DATA SEGMENT.
────────────────

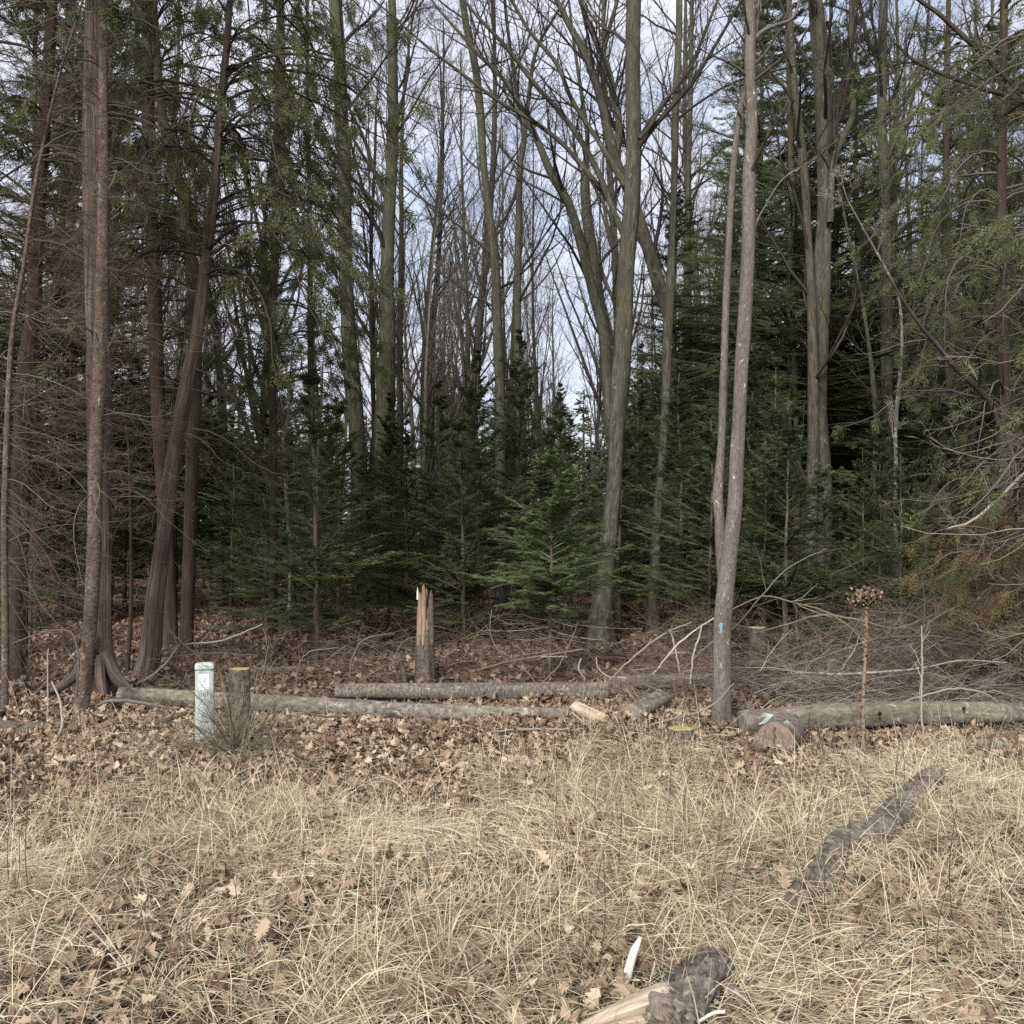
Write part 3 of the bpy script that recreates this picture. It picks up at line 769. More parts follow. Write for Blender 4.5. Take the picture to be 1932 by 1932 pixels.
bare_tree('bare_tree', [(1165, 1120, 26), (1160, 900, 24), (1150, 780, 22), (1141, 640, 20), (1120, 560, 19), (1103, 490, 19), (1088, 430, 18), (1072, 380, 17), (1042, 330, 16), (1018, 275, 13), (990, 215, 11), (950, 150, 9), (905, 105, 8), (868, 62, 6), (830, 20, 4)], 18.5,
          'curved grey tree sweeping up to the left from beside the tallest straight trunk', seed=66, n1=18, t0=.45, ext=1.5, lenf=.2)
bare_tree('bare_tree', [(1172, 1115, 26), (1162, 760, 25), (1150, 660, 23), (1135, 590, 21), (1118, 480, 19), (1106, 400, 17), (1102, 330, 14), (1108, 260, 9), (1095, 160, 7), (1080, 60, 5)], 21,
          'upright grey trunk just left of the tallest straight trunk, half hidden by the curved tree', seed=67, n1=18, t0=.4)
# tallest straight trunk
bare_tree('bare_tree', [(1131, 1212, 46), (1136, 1120, 36), (1150, 1000, 31), (1161, 900, 30), (1164, 800, 32), (1170, 700, 34), (1176, 640, 33), (1183, 500, 31), (1190, 400, 31), (1195, 250, 29), (1195, 100, 28), (1195, 0, 27)], 13.8,
          'tallest straight trunk near the centre, grey-green bark with pale lichen and a flared foot', mat='grey', seed=68, n1=5, t0=.62, flare=.6, K=70, ext=6, sides=24,
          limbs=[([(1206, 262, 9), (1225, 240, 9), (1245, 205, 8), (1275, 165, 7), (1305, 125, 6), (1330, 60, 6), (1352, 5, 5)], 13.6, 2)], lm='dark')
# broad multi-limbed tree right of it
bare_tree('bare_tree', [(1230, 1196, 27), (1233, 1090, 21), (1241, 975, 16), (1250, 850, 16), (1255, 760, 17), (1259, 644, 18), (1264, 560, 18), (1267, 470, 13), (1270, 380, 12), (1276, 200, 14), (1280, 80, 12), (1281, 0, 12)], 15,
          'many-limbed grey tree whose thick limb arches left behind the tallest trunk', seed=69, n1=12, t0=.55, K=60,
          limbs=[([(1259, 600, 16), (1244, 540, 26), (1222, 465, 25), (1203, 405, 22), (1184, 352, 20), (1165, 312, 19), (1148, 255, 18), (1138, 205, 16), (1122, 150, 15), (1103, 100, 14), (1078, 55, 12), (1050, 0, 10)], 15.4, 3),
                 ([(1160, 300, 15), (1168, 240, 14), (1158, 180, 12), (1148, 130, 11), (1120, 70, 9), (1095, 0, 8)], 15.5, 2),
                 ([(1180, 350, 15), (1155, 310, 12), (1128, 265, 9), (1080, 190, 9), (1050, 120, 8), (1000, 60, 7), (965, 0, 6)], 15.2, 2),
                 ([(1185, 460, 13), (1160, 405, 12), (1135, 340, 12), (1105, 280, 11), (1060, 215, 10), (1010, 160, 9), (960, 95, 8), (900, 30, 6)], 15.6, 2),
                 ([(1150, 380, 11), (1112, 330, 10), (1060, 270, 9), (1000, 225, 9), (940, 190, 7), (880, 145, 6), (820, 100, 5)], 15.8, 2),
                 ([(1178, 325, 9), (1200, 300, 9), (1145, 210, 10), (1140, 100, 9), (1165, 0, 7)], 16.2, 2)])
# two-stemmed spotted trunk in front
o, P, R = bare_tree('spotted_trunk_tree', [(1358, 1372, 36), (1361, 1290, 33), (1364, 1200, 33), (1370, 1110, 33), (1377, 1030, 30), (1384, 960, 28), (1389, 877, 27), (1397, 777, 25), (1403, 644, 26), (1406, 560, 26), (1412, 433, 25), (1415, 333, 24), (1419, 233, 21), (1413, 133, 20), (1414, 33, 19), (1414, 0, 19)], 7.75,
          'white-spotted grey-brown double trunk with a small blue paint mark', mat='beech', seed=70, n1=9, t0=.55, flare=.12, K=90, ext=3.5, sides=26, lenf=.1, n2=7, n3=4, twig='twiggrey',
          limbs=[([(1366, 1115, 22), (1360, 1040, 21), (1358, 985, 19), (1354, 930, 21), (1361, 850, 15), (1364, 744, 15), (1368, 644, 14), (1369, 600, 14), (1375, 467, 13), (1382, 333, 12), (1393, 233, 11), (1401, 187, 11), (1420, 120, 8), (1432, 0, 7)], 7.85, 1.5),
                 ([(1419, 80, 9), (1437, 60, 8), (1462, 48, 7), (1490, 38, 6), (1503, 20, 6), (1512, -20, 5)], 7.8, .6),
                 ([(1404, 470, 6), (1418, 450, 7), (1425, 425, 6), (1440, 395, 3), (1475, 340, 3), (1520, 310, 2)], 7.8, .3)])
# blue paint blotch on its face
tri_c = at(1363, 1184, 7.75 - .066)
g = G(); pts = []
for k in range(14):
    a_ = 2 * pi * k / 14; rr = .028 * (1 + .35 * sin(3 * a_ + 1) + .2 * sin(5 * a_))
    xx = rr * cos(a_) * .9; zz = rr * sin(a_) * 1.25
    pts.append([tri_c[0] + xx, tri_c[1] + (xx ** 2) * 9 - .002, tri_c[2] + zz])
g.add(pts + [[tri_c[0], tri_c[1] - .002, tri_c[2]]], tris=[[k, (k + 1) % 14, 14] for k in range(14)])
part('paint_mark', g, M['blue'], o, label='small blue paint blotch on the bark')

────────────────

Repeat the material above word for word and skip every image in it.

Write part 3 of the bpy script that recreates this picture. It picks up at line 769. More parts follow. Write for Blender 4.5. Take the picture to be 1932 by 1932 pixels.
bare_tree('bare_tree', [(1165, 1120, 26), (1160, 900, 24), (1150, 780, 22), (1141, 640, 20), (1120, 560, 19), (1103, 490, 19), (1088, 430, 18), (1072, 380, 17), (1042, 330, 16), (1018, 275, 13), (990, 215, 11), (950, 150, 9), (905, 105, 8), (868, 62, 6), (830, 20, 4)], 18.5,
          'curved grey tree sweeping up to the left from beside the tallest straight trunk', seed=66, n1=18, t0=.45, ext=1.5, lenf=.2)
bare_tree('bare_tree', [(1172, 1115, 26), (1162, 760, 25), (1150, 660, 23), (1135, 590, 21), (1118, 480, 19), (1106, 400, 17), (1102, 330, 14), (1108, 260, 9), (1095, 160, 7), (1080, 60, 5)], 21,
          'upright grey trunk just left of the tallest straight trunk, half hidden by the curved tree', seed=67, n1=18, t0=.4)
# tallest straight trunk
bare_tree('bare_tree', [(1131, 1212, 46), (1136, 1120, 36), (1150, 1000, 31), (1161, 900, 30), (1164, 800, 32), (1170, 700, 34), (1176, 640, 33), (1183, 500, 31), (1190, 400, 31), (1195, 250, 29), (1195, 100, 28), (1195, 0, 27)], 13.8,
          'tallest straight trunk near the centre, grey-green bark with pale lichen and a flared foot', mat='grey', seed=68, n1=5, t0=.62, flare=.6, K=70, ext=6, sides=24,
          limbs=[([(1206, 262, 9), (1225, 240, 9), (1245, 205, 8), (1275, 165, 7), (1305, 125, 6), (1330, 60, 6), (1352, 5, 5)], 13.6, 2)], lm='dark')
# broad multi-limbed tree right of it
bare_tree('bare_tree', [(1230, 1196, 27), (1233, 1090, 21), (1241, 975, 16), (1250, 850, 16), (1255, 760, 17), (1259, 644, 18), (1264, 560, 18), (1267, 470, 13), (1270, 380, 12), (1276, 200, 14), (1280, 80, 12), (1281, 0, 12)], 15,
          'many-limbed grey tree whose thick limb arches left behind the tallest trunk', seed=69, n1=12, t0=.55, K=60,
          limbs=[([(1259, 600, 16), (1244, 540, 26), (1222, 465, 25), (1203, 405, 22), (1184, 352, 20), (1165, 312, 19), (1148, 255, 18), (1138, 205, 16), (1122, 150, 15), (1103, 100, 14), (1078, 55, 12), (1050, 0, 10)], 15.4, 3),
                 ([(1160, 300, 15), (1168, 240, 14), (1158, 180, 12), (1148, 130, 11), (1120, 70, 9), (1095, 0, 8)], 15.5, 2),
                 ([(1180, 350, 15), (1155, 310, 12), (1128, 265, 9), (1080, 190, 9), (1050, 120, 8), (1000, 60, 7), (965, 0, 6)], 15.2, 2),
                 ([(1185, 460, 13), (1160, 405, 12), (1135, 340, 12), (1105, 280, 11), (1060, 215, 10), (1010, 160, 9), (960, 95, 8), (900, 30, 6)], 15.6, 2),
                 ([(1150, 380, 11), (1112, 330, 10), (1060, 270, 9), (1000, 225, 9), (940, 190, 7), (880, 145, 6), (820, 100, 5)], 15.8, 2),
                 ([(1178, 325, 9), (1200, 300, 9), (1145, 210, 10), (1140, 100, 9), (1165, 0, 7)], 16.2, 2)])
# two-stemmed spotted trunk in front
o, P, R = bare_tree('spotted_trunk_tree', [(1358, 1372, 36), (1361, 1290, 33), (1364, 1200, 33), (1370, 1110, 33), (1377, 1030, 30), (1384, 960, 28), (1389, 877, 27), (1397, 777, 25), (1403, 644, 26), (1406, 560, 26), (1412, 433, 25), (1415, 333, 24), (1419, 233, 21), (1413, 133, 20), (1414, 33, 19), (1414, 0, 19)], 7.75,
          'white-spotted grey-brown double trunk with a small blue paint mark', mat='beech', seed=70, n1=9, t0=.55, flare=.12, K=90, ext=3.5, sides=26, lenf=.1, n2=7, n3=4, twig='twiggrey',
          limbs=[([(1366, 1115, 22), (1360, 1040, 21), (1358, 985, 19), (1354, 930, 21), (1361, 850, 15), (1364, 744, 15), (1368, 644, 14), (1369, 600, 14), (1375, 467, 13), (1382, 333, 12), (1393, 233, 11), (1401, 187, 11), (1420, 120, 8), (1432, 0, 7)], 7.85, 1.5),
                 ([(1419, 80, 9), (1437, 60, 8), (1462, 48, 7), (1490, 38, 6), (1503, 20, 6), (1512, -20, 5)], 7.8, .6),
                 ([(1404, 470, 6), (1418, 450, 7), (1425, 425, 6), (1440, 395, 3), (1475, 340, 3), (1520, 310, 2)], 7.8, .3)])
# blue paint blotch on its face
tri_c = at(1363, 1184, 7.75 - .066)
g = G(); pts = []
for k in range(14):
    a_ = 2 * pi * k / 14; rr = .028 * (1 + .35 * sin(3 * a_ + 1) + .2 * sin(5 * a_))
    xx = rr * cos(a_) * .9; zz = rr * sin(a_) * 1.25
    pts.append([tri_c[0] + xx, tri_c[1] + (xx ** 2) * 9 - .002, tri_c[2] + zz])
g.add(pts + [[tri_c[0], tri_c[1] - .002, tri_c[2]]], tris=[[k, (k + 1) % 14, 14] for k in range(14)])
part('paint_mark', g, M['blue'], o, label='small blue paint blotch on the bark')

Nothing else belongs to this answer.